Conference Program Overview

The Content Committee proposes a carefully choreographed three-day program to foster deep engagement and shared reflection. Each day will open with a welcome address and by an artist's intervention, followed by a 40-minute keynote address and by complementary performative acts, setting a tone of embodied and intellectual attentiveness.

Participants will then engage in working sessions in small groups, designed not as conventional discussions but as laboratories of thought, to create a climate in which more general, complex, and abstract reflections coexist with an active conversation about the problems and strategies that each of us considers relevant in the current situation. Listening to and contributing one's own opinions in equal measure is one of the goals of this year's conference.

To ensure that the wealth of these exchanges contributes to an architecture of shared knowledge, each day will conclude with a brief reporting session, synthesizing key ideas and outlining common and divergent perspectives.
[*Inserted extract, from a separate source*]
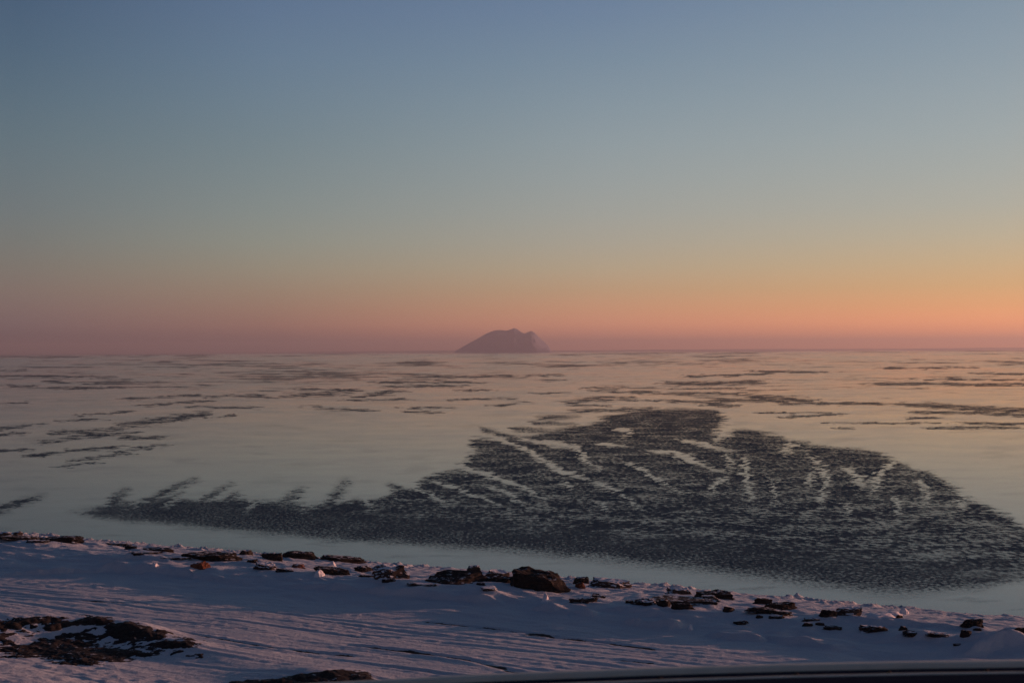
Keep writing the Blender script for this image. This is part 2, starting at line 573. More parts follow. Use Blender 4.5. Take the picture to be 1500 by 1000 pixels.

Day 1: Doing Less vs. Doing Differently

The first day will open with a thought aimed at situating and better understanding the paradigm shift we are facing, so motivating participants to actively participate in the conference by breaking into groups with guest moderators. These initial sessions are intended to challenge ingrained assumptions and create a shared vocabulary for thinking about institutional transformation. By focusing on “doing less” not as withdrawal but as recalibration, we invite a reconsideration of the qualitative over the quantitative in cultural work.

Day 2: Mapping Desires

On this day, after the performance and keynote, a series of short presentations will invite delegates to articulate their pragmatic aspirations and to imagine institutional models that respond critically and constructively to the changing realities of the cultural sector, avoiding utopian idealism in favor of a grounded and resilient imagination.

Day 3: Transactions and Transmission. Tactics of Togetherness

On day three, we propose breaking into groups again to examine how museum communication as a transmission is perceived by audiences, interrogating the frameworks through which messages are transmitted—what is being communicated, how it is conveyed, and to what extent publics are meaningfully informed and engaged. At the same time, the sessions will explore the notion of 'transaction' not merely as an exchange of information, but as a model for expanded relationality—opening new potentialities for co-production and collaborative models of working within and beyond institutional boundaries.

This year’s conference positions itself as a forum for dialogue and imagination of the museum of the future, where theoretical and abstract thinking intersects with practical, grounded strategies. It is a gathering shaped by the belief that through collective, participatory engagement, museums can regain their balance and reaffirm their relevance in a fractured world.